На следующий лень я встретилась с артистами из труппы «Каррузель», которые должны были стать моими партнерами. Все были очень милы, очаровательны и предупредительны. Они любезно приняли меня в свой круг и принесли кофе. Один из них захотел погадать мне на картах. Я согласилась. Он пообещал, что в «Бари» меня будет ждать важный телефонный звонок, предвещающий встречу с человеком, который изменит всю мою судьбу. Я пожала плечами и сказала, что никто, кроме моего агента, не знает о том, что я спешно покинула Соединенные Штаты и нахожусь в Италии. Это его не смутило, меня — тоже. Но наш разговор был внезапно прерван ассистентом, который сообщил, что меня зовут к телефону. Я не могла в это поверить и решила, что это шутка. Взволнованная — никто не мог бы разыскать меня в этом забытом Богом месте, — я сняла трубку и услышала голос, который сразу не узнала, так как он звучал издалека. То был Клод Бурийо, тот самый фармацевт, которого я встречала раньше, когда сопровождала своего отца на конференции. Его отец был первым помощником канонника Кира, мэра Дижона. А мой дед был первым помощником мэра Ниццы. Это их и сблизило. Я смутно вспоминала, что он рассказывал, как участвовал в Сопротивлении и в семнадцать лет получил награду от генерала де Голля. Кроме того, он был автогонщиком.

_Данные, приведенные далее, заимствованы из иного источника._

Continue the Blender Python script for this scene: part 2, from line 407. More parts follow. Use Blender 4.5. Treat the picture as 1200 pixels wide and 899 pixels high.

Как Бурийо смог разыскать меня, я поняла, когда выяснилось, что он связан с французской контрразведкой. Во время нашего разговора я не переставала удивляться его осведомленности. Он знал (и каким образом?), что мой брак практически рухнул. Он обо всем имел самое полное представление. Это касалось и меня, и других. Он даже рассказал мне о проекте «Анжелика», который начал воплощать его друг Франсис Кон, и пригласил меня в Париж, чтобы попробовать себя в главной роли. «Она для тебя», — категорично заявил Клод и потом не раз повторял эту фразу, напоминая мне каждый день, что само провидение направило меня в «Бари». Он так долго уговаривал меня по телефону, что надоел мне, но в конце концов я сама поверила в его правоту. Энтузиазм Клода был заразителен. Я вновь обрела сон, избавилась от притязаний Витторио Гассмана, который больше не смотрел на меня томным взором, однако на самом деле хотел доказать самому себе, что еще не потерял надежды.
В коротком темном парике, с походкой настоящей травести, в коротких, прямых, облегающих и прозрачных платьях шоу-девушки, я действительно поймала себя на том, что начинаю грезить. После многократных разговоров с моим собеседником и прочтения сценария, который он мне передал, я уже представляла себя с шапкой светлых волос в венецианском духе, с локонами, спадающими на плечи, и в платье из золотой парчи. Решительно, эта Анжелика с суровым характером очень нравилась мне. Я хотела воплотить ее образ во что бы то ни стало. Итак, я согласилась на пробы под руководством знакомого продюсера Клода, который вызвался все организовать. Я твердо верила в удачу. Мне не везло в любви, но я находила счастье в работе. Даже на секунду я не могла представить себе, что упущу этот шанс. Я даже не предполагала, что будет со мной, если пробы окажутся неудачными. Все должно было пройти самым чудесным образом.